Indigenous children are being removed from their homes and placed in care because of inadequate funding for family support services in their communities, says the province’s representative for children and youth.

Bernard Richard said flawed provincial and federal funding models, coupled with more complex demands, leave aboriginal social agencies with fewer resources to help children than their non-aboriginal counterparts.

The result is a two-tiered system that puts indigenous children at risk and does little to address their over-representation in care, he said.

“The fact that 62 per cent of the kids in care are indigenous in a province where they represent less than 10 per cent of the child population is unacceptable,” he said. Of the 7,010 children in care in B.C., 4,367 are aboriginal.

Richard said that while indigenous social workers face similar challenges to those in the B.C.’s Ministry of Children and Family Development, their issues are exacerbated by several factors, “most notably, that the need for services is greater and more complex because of the intergenerational effects of colonial policies such as residential schools.”

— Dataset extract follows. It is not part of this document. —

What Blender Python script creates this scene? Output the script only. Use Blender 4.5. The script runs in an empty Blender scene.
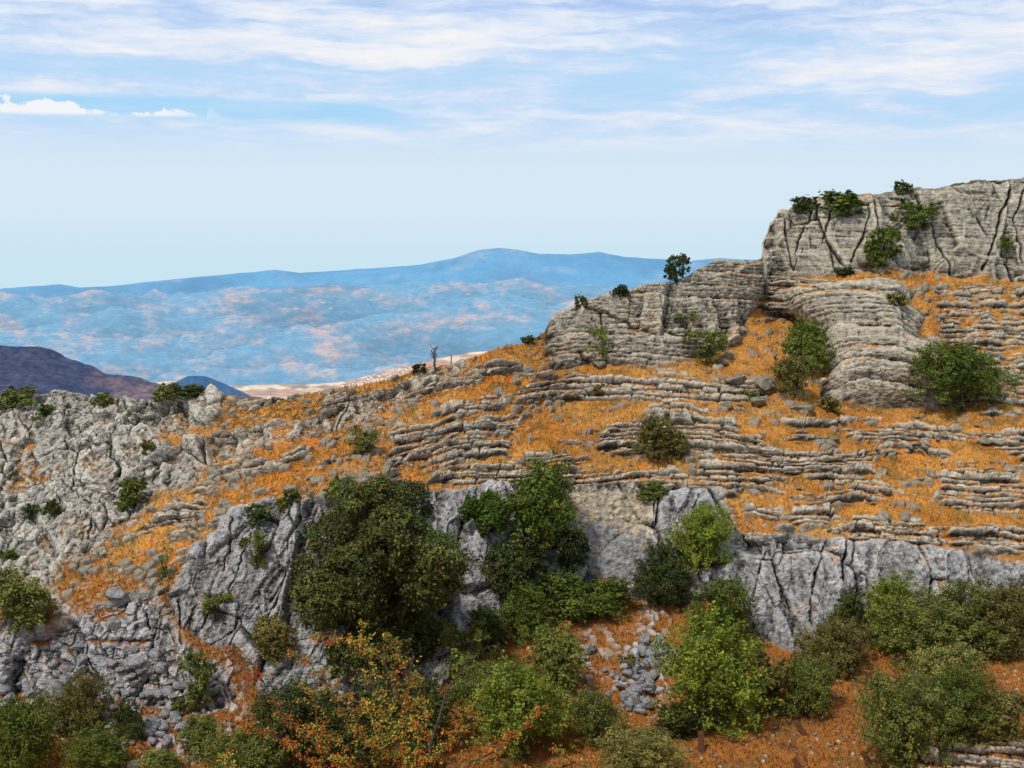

The report highlights discriminatory, inconsistent funding models and a lack of trust and communication between governments and the agencies as leading to inadequate staffing, welfare and cultural supports for children.

Nearly half of the aboriginal children in foster care in B.C. are served by 23 agencies delegated to help aboriginal families.

Six of those agencies are on Vancouver Island, serving First Nations from Alert Bay to the Saanich Peninsula and off-reserve children in Victoria.

Some serve multiple communities over large areas. Usma Nuu-Chah-Nulth Family and Child Services in Port Alberni, for example, covers 14 reserves — some accessible only by air or water.

Richard’s report is largely based on interviews with front-line staff, including social workers.

Indigenous Affairs Minister Carolyn Bennett was not available for comment Thursday.

A statement from her office said the federal government, B.C. and the First Nations Leadership Council in the province have formed a working group to focus on ways to change child welfare.

B.C. Children’s Minister Stephanie Cadieux said in a conference call with reporters that she agrees with Richard that aboriginal agencies have not been equally funded. She said work is underway to address the issue.

“We continue to advocate with this new government federally that has said all the right things,” Cadieux said.

“But those dollars need to be seen on the ground.”

Richard recognized the efforts of the federal and provincial governments, but said more still needs to be done.

He said the aboriginal agencies must have enough resources to do their work in a culturally based way so far fewer children end up in the system.

“For that to happen, endless bureaucratic and jurisdictional squabbles must be resolved once and for all and the needs of indigenous children put first,” he said.

“To continue to do less than this is clearly unacceptable.”